Business & Finance Finance

Inflation is Coming - How Will it Effect Your Investments?

Over the last 6 months, the United States Government and Federal Reserve have pumped literally Trillions of dollars into the economy with the various tools they have available to them.
This is great for the short term recession.
The more money out there, the more money that is spent, made, and recycled, growing our economy.
The problem is what happens when the economy is better, and all this extra money is circulating amongst us?
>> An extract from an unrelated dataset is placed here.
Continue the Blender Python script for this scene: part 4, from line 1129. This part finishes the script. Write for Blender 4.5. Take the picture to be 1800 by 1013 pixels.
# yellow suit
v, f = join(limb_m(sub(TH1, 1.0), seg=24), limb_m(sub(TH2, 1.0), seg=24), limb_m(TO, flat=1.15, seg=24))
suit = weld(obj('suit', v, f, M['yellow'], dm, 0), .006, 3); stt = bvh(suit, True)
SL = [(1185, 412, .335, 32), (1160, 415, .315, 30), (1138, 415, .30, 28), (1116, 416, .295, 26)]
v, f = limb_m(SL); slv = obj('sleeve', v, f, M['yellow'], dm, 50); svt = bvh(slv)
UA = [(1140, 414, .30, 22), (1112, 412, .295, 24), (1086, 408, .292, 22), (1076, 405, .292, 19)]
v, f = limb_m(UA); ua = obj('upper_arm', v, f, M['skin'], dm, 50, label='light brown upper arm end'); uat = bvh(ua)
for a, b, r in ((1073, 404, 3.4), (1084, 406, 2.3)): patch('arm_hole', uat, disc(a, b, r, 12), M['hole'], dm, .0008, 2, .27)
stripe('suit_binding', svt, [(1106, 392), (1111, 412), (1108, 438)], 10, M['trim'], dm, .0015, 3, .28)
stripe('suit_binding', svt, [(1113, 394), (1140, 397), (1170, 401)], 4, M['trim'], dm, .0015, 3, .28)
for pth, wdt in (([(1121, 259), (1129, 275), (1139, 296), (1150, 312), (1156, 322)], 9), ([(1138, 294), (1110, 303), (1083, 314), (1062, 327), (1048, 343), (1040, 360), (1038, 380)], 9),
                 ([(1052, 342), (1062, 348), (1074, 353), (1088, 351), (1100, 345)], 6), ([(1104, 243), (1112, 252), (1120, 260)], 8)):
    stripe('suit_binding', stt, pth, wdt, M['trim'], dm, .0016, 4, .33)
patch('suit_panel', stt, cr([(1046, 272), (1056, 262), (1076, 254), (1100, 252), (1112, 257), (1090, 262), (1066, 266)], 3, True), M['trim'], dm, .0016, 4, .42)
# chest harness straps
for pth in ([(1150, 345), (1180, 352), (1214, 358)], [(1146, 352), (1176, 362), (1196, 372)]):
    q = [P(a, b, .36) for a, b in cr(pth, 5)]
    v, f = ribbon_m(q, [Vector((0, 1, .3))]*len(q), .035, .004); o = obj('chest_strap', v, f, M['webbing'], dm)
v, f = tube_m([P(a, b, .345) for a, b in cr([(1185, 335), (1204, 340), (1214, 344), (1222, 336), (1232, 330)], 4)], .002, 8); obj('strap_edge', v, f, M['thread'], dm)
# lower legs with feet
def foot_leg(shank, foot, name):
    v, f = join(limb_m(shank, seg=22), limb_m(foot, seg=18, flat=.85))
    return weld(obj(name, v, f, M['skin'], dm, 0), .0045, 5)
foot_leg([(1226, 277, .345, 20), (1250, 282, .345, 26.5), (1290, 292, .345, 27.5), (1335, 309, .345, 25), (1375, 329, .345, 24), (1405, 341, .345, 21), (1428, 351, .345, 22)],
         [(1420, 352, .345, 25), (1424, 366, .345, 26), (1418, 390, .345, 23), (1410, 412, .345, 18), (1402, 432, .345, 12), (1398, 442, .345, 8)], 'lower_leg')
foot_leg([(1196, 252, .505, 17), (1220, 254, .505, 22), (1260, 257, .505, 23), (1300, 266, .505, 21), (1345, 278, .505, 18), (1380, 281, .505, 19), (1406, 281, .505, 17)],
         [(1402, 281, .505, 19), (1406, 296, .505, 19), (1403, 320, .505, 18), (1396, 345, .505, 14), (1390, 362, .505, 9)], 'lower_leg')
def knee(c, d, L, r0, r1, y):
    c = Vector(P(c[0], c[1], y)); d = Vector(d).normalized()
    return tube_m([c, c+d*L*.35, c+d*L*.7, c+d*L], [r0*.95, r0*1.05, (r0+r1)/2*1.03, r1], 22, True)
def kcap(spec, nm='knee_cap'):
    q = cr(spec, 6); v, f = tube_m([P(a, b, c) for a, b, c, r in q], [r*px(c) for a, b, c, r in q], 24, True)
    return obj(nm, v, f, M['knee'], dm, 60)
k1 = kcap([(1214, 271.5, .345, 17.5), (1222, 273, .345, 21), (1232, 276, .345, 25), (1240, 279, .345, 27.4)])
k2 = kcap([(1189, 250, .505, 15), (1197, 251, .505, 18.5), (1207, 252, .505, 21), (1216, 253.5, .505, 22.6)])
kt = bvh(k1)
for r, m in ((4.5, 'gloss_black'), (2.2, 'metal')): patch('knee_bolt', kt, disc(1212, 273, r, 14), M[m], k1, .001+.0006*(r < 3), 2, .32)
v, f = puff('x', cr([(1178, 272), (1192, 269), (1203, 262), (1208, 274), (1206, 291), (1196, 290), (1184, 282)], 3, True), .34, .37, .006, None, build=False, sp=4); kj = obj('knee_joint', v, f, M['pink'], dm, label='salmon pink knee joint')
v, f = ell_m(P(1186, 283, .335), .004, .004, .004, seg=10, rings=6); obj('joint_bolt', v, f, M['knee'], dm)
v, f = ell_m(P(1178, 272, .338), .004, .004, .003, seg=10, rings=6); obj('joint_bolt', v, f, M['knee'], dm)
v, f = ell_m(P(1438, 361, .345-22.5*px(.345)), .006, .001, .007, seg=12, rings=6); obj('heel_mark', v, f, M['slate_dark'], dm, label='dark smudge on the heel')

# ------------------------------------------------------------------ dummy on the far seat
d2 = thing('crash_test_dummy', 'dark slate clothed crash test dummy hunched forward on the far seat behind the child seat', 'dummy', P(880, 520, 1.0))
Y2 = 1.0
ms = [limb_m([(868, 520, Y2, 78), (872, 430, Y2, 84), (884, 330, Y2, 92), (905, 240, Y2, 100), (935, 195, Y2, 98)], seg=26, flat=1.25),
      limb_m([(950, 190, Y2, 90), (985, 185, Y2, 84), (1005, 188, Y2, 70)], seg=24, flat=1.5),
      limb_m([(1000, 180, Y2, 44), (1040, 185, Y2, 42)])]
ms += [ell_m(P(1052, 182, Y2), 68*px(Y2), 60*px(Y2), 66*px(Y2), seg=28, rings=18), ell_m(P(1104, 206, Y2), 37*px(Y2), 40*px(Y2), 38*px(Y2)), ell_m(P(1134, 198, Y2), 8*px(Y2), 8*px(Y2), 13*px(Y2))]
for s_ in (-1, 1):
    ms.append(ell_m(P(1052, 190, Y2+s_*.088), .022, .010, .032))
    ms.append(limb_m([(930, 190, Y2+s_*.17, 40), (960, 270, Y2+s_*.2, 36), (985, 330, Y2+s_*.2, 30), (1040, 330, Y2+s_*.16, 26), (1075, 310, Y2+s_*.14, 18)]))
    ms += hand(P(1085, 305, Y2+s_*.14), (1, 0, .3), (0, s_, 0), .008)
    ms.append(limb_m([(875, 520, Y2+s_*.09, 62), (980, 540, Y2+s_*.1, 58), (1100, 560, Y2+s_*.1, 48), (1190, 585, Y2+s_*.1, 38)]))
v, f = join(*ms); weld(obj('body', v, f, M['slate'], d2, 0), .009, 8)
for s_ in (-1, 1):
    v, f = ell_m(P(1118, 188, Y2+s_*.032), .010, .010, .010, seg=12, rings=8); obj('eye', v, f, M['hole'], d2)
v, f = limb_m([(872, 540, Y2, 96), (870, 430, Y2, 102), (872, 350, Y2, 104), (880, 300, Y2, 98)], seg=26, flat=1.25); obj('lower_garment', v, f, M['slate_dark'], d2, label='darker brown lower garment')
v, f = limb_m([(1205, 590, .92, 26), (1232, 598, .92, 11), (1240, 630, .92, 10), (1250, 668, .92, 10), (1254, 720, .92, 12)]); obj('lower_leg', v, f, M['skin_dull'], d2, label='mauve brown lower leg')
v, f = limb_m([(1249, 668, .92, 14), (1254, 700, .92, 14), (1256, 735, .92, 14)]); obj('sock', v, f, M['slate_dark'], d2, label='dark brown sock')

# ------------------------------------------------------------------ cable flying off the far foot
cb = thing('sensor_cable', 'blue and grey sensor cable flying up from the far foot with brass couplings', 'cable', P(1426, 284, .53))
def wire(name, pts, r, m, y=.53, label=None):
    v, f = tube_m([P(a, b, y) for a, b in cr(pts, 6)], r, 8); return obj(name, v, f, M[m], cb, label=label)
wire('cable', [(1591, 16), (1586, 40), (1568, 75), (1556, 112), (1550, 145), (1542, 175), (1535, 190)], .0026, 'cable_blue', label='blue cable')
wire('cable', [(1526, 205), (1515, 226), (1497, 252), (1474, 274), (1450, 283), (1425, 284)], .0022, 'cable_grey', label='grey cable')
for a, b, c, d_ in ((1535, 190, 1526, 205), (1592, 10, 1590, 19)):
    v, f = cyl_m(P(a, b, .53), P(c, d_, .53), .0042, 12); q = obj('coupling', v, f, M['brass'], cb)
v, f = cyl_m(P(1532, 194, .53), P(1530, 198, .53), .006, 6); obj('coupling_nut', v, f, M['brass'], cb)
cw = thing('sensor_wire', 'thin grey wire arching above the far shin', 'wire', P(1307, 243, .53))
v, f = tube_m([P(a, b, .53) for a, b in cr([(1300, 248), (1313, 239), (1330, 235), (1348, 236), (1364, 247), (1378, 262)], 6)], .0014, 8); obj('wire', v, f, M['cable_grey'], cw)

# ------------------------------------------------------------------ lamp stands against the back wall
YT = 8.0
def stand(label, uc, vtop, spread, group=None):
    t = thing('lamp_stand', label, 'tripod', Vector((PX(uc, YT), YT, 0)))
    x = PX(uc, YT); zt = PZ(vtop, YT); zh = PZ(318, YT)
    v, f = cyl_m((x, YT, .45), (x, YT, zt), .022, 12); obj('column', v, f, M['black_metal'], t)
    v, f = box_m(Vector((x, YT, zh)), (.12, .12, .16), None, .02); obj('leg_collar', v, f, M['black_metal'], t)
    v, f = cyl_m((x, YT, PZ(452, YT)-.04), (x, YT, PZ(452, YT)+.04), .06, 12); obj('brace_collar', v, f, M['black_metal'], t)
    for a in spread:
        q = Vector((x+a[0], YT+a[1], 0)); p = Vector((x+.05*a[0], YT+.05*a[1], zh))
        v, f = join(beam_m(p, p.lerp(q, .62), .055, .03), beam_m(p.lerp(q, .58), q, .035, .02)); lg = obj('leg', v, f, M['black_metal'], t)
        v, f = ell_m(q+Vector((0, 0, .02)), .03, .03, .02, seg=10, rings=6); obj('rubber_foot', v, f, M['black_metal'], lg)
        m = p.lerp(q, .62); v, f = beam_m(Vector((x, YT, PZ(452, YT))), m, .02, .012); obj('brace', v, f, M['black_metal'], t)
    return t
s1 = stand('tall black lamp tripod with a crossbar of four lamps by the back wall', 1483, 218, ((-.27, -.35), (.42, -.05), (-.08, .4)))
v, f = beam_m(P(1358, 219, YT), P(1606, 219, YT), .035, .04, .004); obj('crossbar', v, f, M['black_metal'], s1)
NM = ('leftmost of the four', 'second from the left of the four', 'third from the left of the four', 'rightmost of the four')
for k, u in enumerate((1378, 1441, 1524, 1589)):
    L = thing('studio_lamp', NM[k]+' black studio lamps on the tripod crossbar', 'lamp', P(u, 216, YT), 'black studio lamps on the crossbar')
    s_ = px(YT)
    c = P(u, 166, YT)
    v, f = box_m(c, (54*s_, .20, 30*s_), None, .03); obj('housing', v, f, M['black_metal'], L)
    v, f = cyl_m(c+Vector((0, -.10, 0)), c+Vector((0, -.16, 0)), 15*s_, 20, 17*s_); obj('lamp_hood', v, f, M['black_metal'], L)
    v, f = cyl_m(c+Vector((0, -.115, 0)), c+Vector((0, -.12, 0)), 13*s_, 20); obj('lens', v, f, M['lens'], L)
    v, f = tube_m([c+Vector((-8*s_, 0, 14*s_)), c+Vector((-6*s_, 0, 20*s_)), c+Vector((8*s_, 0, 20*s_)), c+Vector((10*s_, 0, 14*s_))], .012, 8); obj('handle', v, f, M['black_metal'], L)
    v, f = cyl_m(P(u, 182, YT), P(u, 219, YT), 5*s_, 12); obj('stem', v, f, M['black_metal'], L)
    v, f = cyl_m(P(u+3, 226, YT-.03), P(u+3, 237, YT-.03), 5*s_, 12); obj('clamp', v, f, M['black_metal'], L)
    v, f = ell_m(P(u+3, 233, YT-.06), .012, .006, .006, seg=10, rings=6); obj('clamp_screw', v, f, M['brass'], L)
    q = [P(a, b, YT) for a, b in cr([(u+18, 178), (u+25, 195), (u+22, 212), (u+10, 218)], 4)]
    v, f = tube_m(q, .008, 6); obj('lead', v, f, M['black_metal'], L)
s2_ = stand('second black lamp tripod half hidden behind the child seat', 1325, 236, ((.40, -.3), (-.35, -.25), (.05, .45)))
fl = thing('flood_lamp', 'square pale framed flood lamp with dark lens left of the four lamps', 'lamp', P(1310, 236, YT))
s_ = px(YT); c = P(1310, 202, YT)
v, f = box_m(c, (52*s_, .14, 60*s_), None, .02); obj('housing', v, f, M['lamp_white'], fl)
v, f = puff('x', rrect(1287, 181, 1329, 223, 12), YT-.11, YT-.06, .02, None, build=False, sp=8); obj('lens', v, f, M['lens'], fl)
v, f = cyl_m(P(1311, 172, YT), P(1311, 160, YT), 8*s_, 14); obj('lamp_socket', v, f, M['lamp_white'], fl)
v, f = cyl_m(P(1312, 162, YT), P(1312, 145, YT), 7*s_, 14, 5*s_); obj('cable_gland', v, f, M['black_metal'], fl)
Inflation happens, and it could be bad.
In preparing for a possible rise in the Inflation rate which could rival that of the 1970's, you should know how it will effect your investments.
Bond Prices: As Inflation rises, the price of older bonds will decrease in value since their rate of return will likely be under, or just barely over the rate of inflation.
If you are holding bonds before the inflation rate increases, you will likely lose money.
On the other hand, buying longer term bonds at the peak of an inflationary period can lock you into a rate that will be high once inflation subsides.
Gold Prices: If you were to invest in one area before an inflationary period I would recommend Gold.
Gold is probably one of the biggest reactors to Inflation.
As inflation rises, currencies deflate, thus meaning that to buy 1 ounce of gold will cost you more.
Some speculate gold could see $2000 an ounce within a few years.
I think it's possible.
Cash: It's OK to have cash on hand before inflation, but once inflation peaks, you will want to find a place to invest it with a high interest rate.
Don't get locked into a long term CD at your bank before inflation strikes.
Other investments include stocks, which are not affected too much by Inflation, Homes, which are great investments in time of inflation, and Commodities which also shine brightly during inflation.
As always be careful with your money, and diversify your investments.